[Records with scene code]

»»

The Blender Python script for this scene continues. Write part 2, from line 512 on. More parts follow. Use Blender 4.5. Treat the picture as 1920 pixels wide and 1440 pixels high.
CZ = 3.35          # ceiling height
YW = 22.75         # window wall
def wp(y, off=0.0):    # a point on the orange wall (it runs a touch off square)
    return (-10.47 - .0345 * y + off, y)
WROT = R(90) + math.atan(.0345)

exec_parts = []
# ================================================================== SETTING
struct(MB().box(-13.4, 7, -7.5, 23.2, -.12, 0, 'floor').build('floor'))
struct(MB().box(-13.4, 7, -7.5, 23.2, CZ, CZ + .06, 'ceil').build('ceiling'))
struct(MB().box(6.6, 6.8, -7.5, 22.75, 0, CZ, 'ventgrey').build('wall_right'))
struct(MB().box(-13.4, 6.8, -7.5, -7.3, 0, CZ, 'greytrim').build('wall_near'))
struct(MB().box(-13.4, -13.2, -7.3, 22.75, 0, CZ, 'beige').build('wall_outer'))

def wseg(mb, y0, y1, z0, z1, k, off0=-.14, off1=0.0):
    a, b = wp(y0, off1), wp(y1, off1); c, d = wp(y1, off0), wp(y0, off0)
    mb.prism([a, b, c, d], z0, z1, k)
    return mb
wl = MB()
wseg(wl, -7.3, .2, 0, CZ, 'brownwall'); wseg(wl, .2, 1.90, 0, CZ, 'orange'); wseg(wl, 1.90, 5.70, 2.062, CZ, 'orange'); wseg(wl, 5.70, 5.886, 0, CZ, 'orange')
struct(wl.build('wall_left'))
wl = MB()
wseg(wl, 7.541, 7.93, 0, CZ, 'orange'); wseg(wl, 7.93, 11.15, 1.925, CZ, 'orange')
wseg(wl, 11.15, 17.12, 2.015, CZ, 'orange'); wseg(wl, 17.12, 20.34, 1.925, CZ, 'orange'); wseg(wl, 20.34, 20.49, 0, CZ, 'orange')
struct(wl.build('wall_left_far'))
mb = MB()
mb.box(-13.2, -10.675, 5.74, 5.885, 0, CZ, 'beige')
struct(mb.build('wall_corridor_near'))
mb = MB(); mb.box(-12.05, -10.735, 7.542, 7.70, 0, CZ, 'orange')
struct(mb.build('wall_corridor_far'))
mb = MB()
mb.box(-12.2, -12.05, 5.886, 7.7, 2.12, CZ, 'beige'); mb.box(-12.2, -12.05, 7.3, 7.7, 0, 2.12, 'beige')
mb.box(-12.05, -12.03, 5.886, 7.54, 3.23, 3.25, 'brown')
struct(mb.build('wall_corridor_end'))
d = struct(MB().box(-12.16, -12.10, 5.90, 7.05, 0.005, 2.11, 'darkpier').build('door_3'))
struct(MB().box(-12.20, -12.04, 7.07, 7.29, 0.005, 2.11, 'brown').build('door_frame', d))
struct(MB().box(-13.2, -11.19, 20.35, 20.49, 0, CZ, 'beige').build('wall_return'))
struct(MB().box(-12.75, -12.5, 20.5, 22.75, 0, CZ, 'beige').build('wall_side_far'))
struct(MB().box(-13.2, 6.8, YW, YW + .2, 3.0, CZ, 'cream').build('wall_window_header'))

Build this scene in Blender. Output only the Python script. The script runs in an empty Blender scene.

««

Reproduce the entire listing word for word.

The Blender Python script for this scene continues. Write part 2, from line 512 on. More parts follow. Use Blender 4.5. Treat the picture as 1920 pixels wide and 1440 pixels high.
CZ = 3.35          # ceiling height
YW = 22.75         # window wall
def wp(y, off=0.0):    # a point on the orange wall (it runs a touch off square)
    return (-10.47 - .0345 * y + off, y)
WROT = R(90) + math.atan(.0345)

exec_parts = []
# ================================================================== SETTING
struct(MB().box(-13.4, 7, -7.5, 23.2, -.12, 0, 'floor').build('floor'))
struct(MB().box(-13.4, 7, -7.5, 23.2, CZ, CZ + .06, 'ceil').build('ceiling'))
struct(MB().box(6.6, 6.8, -7.5, 22.75, 0, CZ, 'ventgrey').build('wall_right'))
struct(MB().box(-13.4, 6.8, -7.5, -7.3, 0, CZ, 'greytrim').build('wall_near'))
struct(MB().box(-13.4, -13.2, -7.3, 22.75, 0, CZ, 'beige').build('wall_outer'))

def wseg(mb, y0, y1, z0, z1, k, off0=-.14, off1=0.0):
    a, b = wp(y0, off1), wp(y1, off1); c, d = wp(y1, off0), wp(y0, off0)
    mb.prism([a, b, c, d], z0, z1, k)
    return mb
wl = MB()
wseg(wl, -7.3, .2, 0, CZ, 'brownwall'); wseg(wl, .2, 1.90, 0, CZ, 'orange'); wseg(wl, 1.90, 5.70, 2.062, CZ, 'orange'); wseg(wl, 5.70, 5.886, 0, CZ, 'orange')
struct(wl.build('wall_left'))
wl = MB()
wseg(wl, 7.541, 7.93, 0, CZ, 'orange'); wseg(wl, 7.93, 11.15, 1.925, CZ, 'orange')
wseg(wl, 11.15, 17.12, 2.015, CZ, 'orange'); wseg(wl, 17.12, 20.34, 1.925, CZ, 'orange'); wseg(wl, 20.34, 20.49, 0, CZ, 'orange')
struct(wl.build('wall_left_far'))
mb = MB()
mb.box(-13.2, -10.675, 5.74, 5.885, 0, CZ, 'beige')
struct(mb.build('wall_corridor_near'))
mb = MB(); mb.box(-12.05, -10.735, 7.542, 7.70, 0, CZ, 'orange')
struct(mb.build('wall_corridor_far'))
mb = MB()
mb.box(-12.2, -12.05, 5.886, 7.7, 2.12, CZ, 'beige'); mb.box(-12.2, -12.05, 7.3, 7.7, 0, 2.12, 'beige')
mb.box(-12.05, -12.03, 5.886, 7.54, 3.23, 3.25, 'brown')
struct(mb.build('wall_corridor_end'))
d = struct(MB().box(-12.16, -12.10, 5.90, 7.05, 0.005, 2.11, 'darkpier').build('door_3'))
struct(MB().box(-12.20, -12.04, 7.07, 7.29, 0.005, 2.11, 'brown').build('door_frame', d))
struct(MB().box(-13.2, -11.19, 20.35, 20.49, 0, CZ, 'beige').build('wall_return'))
struct(MB().box(-12.75, -12.5, 20.5, 22.75, 0, CZ, 'beige').build('wall_side_far'))
struct(MB().box(-13.2, 6.8, YW, YW + .2, 3.0, CZ, 'cream').build('wall_window_header'))

Build this scene in Blender. Output only the Python script. The script runs in an empty Blender scene.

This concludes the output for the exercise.